-- Set problem --
Quote exactly and only this range of lines in the data below: the line that holds "Write the bpy" to the line that holds "SC.camera = cam", both included.
─── Data for this task
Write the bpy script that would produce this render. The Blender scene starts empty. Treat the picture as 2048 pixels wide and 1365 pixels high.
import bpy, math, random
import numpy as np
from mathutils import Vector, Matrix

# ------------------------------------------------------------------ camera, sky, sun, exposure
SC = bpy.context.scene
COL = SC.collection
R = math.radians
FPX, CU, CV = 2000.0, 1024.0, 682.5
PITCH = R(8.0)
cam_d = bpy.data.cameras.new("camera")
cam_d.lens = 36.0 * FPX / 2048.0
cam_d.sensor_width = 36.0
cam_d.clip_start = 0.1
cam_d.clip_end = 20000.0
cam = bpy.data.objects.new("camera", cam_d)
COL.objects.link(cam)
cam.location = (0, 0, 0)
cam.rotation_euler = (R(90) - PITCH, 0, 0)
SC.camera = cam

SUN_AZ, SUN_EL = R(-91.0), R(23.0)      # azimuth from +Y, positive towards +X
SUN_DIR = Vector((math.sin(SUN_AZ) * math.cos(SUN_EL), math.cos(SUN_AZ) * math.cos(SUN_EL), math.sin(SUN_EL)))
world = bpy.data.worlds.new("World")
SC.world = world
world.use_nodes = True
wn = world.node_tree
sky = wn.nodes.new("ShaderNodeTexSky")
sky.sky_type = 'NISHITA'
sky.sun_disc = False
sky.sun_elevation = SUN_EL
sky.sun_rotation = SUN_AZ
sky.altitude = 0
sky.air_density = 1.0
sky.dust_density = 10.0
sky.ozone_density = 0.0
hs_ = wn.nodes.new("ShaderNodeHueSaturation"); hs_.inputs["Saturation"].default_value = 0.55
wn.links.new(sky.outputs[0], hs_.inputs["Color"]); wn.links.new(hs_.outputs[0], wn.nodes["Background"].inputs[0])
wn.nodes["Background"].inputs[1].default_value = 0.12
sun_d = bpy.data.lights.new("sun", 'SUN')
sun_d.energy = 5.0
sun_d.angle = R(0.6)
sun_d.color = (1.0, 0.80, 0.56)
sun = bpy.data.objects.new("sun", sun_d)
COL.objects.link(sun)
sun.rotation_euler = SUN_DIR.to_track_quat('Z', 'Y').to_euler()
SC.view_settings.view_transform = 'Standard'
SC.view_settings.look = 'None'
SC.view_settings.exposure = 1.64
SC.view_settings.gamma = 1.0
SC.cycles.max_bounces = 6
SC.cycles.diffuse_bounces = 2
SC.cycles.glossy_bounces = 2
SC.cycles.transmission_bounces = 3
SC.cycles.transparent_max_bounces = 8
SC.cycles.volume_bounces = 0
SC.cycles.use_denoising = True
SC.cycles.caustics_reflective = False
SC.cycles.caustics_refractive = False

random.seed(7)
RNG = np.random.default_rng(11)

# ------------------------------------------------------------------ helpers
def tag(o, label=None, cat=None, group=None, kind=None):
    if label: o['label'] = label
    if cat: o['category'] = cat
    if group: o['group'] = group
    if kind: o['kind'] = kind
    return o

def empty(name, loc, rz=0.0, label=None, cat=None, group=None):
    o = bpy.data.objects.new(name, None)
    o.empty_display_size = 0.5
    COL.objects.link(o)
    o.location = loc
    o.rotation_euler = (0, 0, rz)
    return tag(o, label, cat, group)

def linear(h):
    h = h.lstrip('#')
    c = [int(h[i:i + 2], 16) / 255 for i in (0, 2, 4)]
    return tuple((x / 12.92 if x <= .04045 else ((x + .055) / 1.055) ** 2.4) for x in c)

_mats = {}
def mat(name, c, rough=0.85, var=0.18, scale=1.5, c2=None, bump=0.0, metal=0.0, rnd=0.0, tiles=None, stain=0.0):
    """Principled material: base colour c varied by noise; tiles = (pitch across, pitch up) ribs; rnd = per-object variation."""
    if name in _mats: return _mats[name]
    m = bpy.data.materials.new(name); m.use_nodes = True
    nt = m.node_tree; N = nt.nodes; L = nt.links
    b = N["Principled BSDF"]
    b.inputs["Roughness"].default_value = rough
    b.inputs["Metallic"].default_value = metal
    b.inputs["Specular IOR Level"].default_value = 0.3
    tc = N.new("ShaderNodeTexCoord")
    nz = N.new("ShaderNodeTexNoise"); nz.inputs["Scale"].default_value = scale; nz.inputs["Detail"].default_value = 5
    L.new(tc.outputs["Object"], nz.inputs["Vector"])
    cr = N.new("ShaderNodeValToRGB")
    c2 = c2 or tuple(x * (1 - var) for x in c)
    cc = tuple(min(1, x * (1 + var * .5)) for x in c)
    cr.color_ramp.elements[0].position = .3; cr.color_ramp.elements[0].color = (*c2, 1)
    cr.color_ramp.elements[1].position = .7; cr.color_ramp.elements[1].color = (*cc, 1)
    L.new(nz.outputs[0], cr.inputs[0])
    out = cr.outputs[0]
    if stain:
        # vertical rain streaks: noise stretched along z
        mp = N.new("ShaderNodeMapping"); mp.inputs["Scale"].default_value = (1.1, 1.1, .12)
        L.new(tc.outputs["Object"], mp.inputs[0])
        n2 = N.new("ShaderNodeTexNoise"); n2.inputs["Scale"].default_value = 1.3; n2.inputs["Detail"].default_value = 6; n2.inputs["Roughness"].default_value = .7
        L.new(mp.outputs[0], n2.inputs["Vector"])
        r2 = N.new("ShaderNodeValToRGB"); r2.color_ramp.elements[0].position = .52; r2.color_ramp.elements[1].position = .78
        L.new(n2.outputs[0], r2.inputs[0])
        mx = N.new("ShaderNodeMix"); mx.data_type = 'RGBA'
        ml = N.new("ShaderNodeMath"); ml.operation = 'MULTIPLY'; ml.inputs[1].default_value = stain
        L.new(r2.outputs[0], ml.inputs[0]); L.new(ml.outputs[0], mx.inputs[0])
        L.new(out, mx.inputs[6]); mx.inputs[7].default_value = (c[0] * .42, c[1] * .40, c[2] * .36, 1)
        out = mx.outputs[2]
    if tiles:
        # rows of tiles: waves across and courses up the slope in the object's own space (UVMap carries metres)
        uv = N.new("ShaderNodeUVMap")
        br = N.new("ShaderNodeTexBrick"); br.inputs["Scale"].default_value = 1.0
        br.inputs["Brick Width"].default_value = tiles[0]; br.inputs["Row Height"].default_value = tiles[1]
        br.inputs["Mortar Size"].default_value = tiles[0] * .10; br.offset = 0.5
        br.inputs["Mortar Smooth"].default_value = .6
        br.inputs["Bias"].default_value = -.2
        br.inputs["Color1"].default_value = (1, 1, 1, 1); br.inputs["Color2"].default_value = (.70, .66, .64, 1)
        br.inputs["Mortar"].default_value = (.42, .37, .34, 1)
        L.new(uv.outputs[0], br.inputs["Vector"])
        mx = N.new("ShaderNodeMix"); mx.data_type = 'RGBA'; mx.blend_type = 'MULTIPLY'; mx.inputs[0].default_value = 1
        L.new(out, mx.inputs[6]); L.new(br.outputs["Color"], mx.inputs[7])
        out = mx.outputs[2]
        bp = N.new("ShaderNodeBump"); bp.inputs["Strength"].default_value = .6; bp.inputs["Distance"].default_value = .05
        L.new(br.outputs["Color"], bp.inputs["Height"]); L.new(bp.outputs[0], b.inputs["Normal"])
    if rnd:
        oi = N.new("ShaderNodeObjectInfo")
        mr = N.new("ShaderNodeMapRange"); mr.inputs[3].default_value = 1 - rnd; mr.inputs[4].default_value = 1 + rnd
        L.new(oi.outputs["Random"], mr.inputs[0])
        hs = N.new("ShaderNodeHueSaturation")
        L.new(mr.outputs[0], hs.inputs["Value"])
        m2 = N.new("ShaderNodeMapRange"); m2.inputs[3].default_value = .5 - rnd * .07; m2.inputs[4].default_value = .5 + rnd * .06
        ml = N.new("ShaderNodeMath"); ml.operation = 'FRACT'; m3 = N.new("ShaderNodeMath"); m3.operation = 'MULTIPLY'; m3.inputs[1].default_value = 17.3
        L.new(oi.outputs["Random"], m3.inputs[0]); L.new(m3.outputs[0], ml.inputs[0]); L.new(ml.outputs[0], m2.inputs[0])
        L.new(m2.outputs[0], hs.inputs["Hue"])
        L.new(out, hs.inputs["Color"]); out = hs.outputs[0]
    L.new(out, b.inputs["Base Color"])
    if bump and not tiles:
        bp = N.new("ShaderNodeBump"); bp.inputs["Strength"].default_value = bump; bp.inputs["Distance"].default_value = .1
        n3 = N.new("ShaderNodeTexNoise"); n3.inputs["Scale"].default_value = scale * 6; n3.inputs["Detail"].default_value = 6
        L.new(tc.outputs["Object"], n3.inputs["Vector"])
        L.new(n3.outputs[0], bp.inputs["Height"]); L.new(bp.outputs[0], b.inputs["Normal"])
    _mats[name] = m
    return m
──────
─── Data for this task
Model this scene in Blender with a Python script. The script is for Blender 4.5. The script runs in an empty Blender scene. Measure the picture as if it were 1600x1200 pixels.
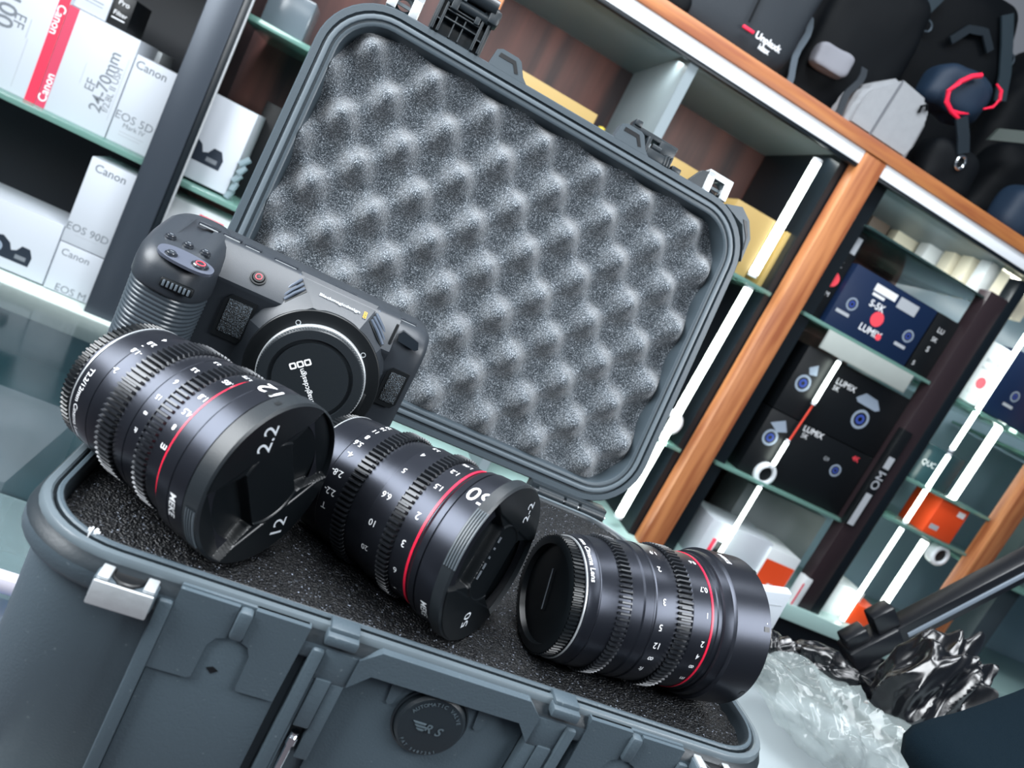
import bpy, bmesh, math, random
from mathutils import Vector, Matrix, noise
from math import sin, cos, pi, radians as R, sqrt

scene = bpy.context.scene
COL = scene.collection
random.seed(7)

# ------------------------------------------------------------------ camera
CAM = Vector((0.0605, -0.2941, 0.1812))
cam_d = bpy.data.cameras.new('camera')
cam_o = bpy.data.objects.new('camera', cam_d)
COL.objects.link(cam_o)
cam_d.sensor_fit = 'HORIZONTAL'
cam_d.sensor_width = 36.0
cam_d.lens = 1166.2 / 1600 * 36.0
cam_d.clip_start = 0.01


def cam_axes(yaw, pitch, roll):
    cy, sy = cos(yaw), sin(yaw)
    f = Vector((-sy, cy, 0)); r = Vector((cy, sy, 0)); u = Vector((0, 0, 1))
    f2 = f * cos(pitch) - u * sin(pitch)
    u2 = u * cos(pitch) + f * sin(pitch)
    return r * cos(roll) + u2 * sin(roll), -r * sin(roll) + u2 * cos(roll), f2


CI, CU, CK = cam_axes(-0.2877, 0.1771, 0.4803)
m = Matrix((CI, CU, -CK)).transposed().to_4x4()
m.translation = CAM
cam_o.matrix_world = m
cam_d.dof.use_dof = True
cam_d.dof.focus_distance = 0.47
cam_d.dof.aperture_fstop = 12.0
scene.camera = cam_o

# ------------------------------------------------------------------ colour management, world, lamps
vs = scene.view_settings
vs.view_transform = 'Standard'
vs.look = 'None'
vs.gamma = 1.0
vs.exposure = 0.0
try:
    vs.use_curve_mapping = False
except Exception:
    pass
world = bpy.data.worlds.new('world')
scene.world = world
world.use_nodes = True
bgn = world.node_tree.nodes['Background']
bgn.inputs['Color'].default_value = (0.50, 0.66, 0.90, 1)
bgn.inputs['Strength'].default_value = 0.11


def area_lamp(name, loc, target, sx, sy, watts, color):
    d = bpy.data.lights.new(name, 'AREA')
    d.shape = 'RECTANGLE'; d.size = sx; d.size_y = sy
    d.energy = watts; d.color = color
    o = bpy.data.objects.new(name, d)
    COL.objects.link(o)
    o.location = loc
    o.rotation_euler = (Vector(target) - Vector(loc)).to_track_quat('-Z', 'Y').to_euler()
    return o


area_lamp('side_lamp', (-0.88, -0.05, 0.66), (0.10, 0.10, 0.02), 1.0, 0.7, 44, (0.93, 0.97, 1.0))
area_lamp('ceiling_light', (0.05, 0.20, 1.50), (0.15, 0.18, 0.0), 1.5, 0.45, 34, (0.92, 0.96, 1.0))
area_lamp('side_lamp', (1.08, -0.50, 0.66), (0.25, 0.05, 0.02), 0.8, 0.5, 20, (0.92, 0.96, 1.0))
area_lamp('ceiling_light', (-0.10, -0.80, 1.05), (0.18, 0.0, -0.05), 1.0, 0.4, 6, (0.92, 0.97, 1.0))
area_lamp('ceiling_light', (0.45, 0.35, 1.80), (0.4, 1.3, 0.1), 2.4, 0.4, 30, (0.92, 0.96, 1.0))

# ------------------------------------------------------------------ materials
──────
─── Data for this task
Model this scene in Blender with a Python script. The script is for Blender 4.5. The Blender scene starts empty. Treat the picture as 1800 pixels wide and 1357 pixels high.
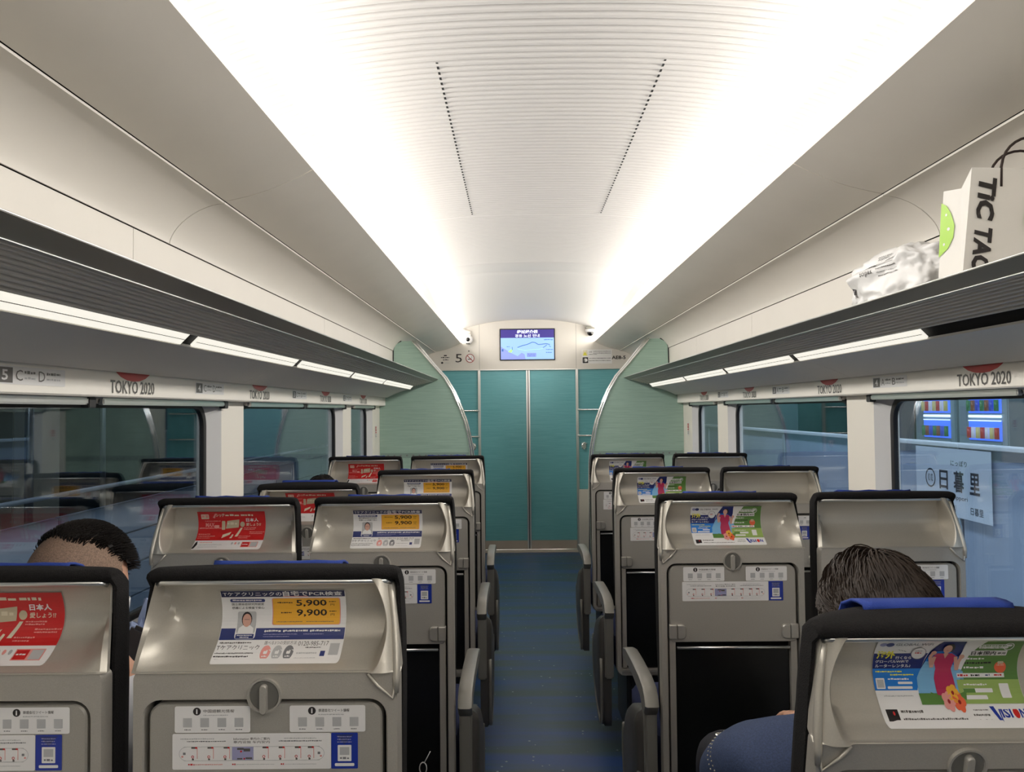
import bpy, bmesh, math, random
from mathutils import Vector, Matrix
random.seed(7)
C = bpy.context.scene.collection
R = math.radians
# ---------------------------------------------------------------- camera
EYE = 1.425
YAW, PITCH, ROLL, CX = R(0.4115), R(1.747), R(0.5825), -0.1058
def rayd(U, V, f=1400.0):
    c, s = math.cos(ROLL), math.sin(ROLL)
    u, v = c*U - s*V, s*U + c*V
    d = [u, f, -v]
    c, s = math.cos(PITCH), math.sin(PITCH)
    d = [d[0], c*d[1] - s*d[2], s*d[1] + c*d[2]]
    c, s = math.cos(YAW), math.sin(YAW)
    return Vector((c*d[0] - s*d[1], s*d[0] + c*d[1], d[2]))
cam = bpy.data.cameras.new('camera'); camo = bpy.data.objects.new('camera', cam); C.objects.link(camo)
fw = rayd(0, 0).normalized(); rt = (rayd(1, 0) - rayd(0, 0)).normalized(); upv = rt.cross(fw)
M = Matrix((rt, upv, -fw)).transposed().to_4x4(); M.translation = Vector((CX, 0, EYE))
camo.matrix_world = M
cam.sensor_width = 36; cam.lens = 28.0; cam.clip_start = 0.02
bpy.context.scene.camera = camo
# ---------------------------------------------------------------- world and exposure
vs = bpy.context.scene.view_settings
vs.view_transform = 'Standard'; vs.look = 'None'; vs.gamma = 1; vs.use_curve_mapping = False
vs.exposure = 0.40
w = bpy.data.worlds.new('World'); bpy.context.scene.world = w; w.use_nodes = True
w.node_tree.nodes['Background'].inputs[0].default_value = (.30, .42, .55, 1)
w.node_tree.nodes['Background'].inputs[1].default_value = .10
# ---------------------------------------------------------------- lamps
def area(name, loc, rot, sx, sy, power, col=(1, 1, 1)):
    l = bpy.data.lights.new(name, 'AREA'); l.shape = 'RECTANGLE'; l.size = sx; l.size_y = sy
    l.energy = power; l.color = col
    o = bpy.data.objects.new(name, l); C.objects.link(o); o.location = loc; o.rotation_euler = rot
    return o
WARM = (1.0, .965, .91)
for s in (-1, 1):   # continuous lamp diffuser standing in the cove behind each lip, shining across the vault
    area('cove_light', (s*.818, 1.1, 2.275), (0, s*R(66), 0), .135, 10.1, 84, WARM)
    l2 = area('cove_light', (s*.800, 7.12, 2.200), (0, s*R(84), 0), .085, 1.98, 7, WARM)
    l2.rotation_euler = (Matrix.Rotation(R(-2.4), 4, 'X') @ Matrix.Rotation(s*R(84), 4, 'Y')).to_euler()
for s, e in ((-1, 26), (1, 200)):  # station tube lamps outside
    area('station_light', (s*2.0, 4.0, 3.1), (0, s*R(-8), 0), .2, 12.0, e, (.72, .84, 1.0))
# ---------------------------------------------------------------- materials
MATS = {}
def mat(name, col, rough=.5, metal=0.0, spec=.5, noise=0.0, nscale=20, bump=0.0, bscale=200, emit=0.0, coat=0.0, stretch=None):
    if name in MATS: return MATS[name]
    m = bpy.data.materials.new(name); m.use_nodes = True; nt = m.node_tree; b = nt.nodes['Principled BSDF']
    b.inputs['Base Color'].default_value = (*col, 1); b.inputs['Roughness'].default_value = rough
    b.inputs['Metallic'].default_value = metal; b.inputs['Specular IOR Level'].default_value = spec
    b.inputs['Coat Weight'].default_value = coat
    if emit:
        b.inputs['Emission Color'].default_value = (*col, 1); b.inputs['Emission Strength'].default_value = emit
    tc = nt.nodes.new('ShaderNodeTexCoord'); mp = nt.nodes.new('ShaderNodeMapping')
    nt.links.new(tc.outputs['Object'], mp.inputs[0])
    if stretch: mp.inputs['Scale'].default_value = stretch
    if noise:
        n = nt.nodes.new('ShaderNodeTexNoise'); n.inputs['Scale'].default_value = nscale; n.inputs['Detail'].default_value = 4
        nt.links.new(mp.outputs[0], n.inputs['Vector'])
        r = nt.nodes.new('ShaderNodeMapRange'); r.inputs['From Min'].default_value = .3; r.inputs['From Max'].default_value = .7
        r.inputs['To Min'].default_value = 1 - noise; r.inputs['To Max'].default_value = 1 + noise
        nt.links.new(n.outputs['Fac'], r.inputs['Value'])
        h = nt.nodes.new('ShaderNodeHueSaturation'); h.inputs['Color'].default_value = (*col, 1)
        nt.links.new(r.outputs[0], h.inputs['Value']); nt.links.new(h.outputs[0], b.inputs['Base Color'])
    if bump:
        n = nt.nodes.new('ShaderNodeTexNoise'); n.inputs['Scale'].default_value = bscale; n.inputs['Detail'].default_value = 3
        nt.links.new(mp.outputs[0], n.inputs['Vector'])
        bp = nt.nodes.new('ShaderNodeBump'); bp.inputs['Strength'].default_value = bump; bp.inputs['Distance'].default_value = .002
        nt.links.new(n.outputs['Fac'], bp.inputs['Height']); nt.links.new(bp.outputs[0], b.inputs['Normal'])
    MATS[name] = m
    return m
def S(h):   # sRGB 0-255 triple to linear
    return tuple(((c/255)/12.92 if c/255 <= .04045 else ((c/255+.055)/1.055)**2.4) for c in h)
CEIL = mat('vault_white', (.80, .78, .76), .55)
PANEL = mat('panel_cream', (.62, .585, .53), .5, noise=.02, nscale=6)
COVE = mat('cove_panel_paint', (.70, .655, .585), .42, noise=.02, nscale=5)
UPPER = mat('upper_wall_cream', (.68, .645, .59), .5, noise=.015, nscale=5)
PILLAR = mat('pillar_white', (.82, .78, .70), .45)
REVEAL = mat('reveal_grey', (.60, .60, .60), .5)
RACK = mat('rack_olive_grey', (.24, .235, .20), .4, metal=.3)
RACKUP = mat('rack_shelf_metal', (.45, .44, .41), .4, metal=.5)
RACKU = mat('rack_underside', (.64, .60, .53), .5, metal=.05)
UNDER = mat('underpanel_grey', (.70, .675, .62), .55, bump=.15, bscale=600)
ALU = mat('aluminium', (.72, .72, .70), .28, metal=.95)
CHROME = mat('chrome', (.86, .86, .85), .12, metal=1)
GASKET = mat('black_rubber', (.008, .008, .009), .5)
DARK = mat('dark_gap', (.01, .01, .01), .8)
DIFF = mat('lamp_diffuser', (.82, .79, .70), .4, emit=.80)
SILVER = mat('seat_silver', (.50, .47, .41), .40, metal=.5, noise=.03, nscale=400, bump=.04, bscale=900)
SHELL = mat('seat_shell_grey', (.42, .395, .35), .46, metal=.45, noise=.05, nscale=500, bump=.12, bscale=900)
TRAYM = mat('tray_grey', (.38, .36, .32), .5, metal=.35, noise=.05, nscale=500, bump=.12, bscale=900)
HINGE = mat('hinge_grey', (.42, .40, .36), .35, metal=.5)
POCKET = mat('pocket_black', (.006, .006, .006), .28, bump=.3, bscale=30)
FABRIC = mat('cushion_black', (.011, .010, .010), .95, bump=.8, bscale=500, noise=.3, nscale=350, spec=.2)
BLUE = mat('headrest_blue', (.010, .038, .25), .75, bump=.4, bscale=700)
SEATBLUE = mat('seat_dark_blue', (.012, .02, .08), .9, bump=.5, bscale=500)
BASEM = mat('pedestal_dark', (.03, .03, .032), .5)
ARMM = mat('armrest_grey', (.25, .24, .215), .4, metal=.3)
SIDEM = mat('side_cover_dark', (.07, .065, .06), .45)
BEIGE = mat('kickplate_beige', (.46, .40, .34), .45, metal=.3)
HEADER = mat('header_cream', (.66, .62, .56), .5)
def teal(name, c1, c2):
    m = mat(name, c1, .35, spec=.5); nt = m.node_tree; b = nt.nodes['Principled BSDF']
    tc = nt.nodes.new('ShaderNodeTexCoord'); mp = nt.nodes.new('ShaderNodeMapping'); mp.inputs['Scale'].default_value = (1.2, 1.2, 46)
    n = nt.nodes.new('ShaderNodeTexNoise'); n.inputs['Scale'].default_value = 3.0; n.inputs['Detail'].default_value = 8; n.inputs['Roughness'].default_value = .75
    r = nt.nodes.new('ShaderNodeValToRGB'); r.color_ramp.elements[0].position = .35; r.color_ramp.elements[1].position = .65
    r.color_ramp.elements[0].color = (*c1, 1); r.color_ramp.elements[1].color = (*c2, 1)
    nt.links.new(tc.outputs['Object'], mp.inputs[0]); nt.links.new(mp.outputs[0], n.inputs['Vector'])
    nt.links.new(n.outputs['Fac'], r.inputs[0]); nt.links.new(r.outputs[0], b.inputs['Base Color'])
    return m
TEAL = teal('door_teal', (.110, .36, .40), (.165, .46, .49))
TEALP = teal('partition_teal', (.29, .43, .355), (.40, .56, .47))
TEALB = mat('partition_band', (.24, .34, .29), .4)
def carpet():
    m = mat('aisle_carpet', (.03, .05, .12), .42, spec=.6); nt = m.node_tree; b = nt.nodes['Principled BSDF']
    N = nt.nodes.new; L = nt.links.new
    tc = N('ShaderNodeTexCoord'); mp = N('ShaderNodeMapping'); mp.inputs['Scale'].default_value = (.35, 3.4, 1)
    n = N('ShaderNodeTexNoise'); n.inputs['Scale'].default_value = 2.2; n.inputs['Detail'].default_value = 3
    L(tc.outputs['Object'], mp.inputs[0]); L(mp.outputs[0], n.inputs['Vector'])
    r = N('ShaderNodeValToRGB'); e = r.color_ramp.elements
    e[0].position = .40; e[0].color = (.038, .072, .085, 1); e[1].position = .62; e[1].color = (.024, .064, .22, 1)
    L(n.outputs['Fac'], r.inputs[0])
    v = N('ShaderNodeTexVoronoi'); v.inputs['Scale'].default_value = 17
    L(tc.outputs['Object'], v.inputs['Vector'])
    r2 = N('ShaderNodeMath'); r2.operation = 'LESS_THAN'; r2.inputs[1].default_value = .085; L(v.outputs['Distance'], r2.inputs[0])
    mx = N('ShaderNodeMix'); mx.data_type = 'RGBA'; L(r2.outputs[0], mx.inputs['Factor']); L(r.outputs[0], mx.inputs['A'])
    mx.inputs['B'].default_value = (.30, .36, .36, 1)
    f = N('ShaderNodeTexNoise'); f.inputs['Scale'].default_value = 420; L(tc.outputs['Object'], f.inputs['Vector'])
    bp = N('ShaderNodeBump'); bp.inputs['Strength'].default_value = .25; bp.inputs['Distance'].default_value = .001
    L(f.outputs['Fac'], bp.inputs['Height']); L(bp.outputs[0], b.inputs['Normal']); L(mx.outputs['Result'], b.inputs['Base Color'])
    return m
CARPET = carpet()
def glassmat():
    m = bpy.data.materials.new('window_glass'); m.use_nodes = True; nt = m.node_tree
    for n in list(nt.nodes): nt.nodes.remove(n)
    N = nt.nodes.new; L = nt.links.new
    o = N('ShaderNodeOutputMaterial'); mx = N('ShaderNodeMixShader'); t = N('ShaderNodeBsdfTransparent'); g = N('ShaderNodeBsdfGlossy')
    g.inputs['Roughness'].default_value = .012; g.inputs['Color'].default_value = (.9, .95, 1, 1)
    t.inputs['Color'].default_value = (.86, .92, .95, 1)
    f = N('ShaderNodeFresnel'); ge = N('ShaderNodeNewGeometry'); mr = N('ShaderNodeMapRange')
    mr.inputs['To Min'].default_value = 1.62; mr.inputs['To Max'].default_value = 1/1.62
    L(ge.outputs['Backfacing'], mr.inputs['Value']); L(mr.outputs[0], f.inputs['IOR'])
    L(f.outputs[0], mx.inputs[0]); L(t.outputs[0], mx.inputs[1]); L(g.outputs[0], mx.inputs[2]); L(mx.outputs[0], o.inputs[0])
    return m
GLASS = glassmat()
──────
-- Written response --
Write the bpy script that would produce this render. The Blender scene starts empty. Treat the picture as 2048 pixels wide and 1365 pixels high.
import bpy, math, random
import numpy as np
from mathutils import Vector, Matrix

# ------------------------------------------------------------------ camera, sky, sun, exposure
SC = bpy.context.scene
COL = SC.collection
R = math.radians
FPX, CU, CV = 2000.0, 1024.0, 682.5
PITCH = R(8.0)
cam_d = bpy.data.cameras.new("camera")
cam_d.lens = 36.0 * FPX / 2048.0
cam_d.sensor_width = 36.0
cam_d.clip_start = 0.1
cam_d.clip_end = 20000.0
cam = bpy.data.objects.new("camera", cam_d)
COL.objects.link(cam)
cam.location = (0, 0, 0)
cam.rotation_euler = (R(90) - PITCH, 0, 0)
SC.camera = cam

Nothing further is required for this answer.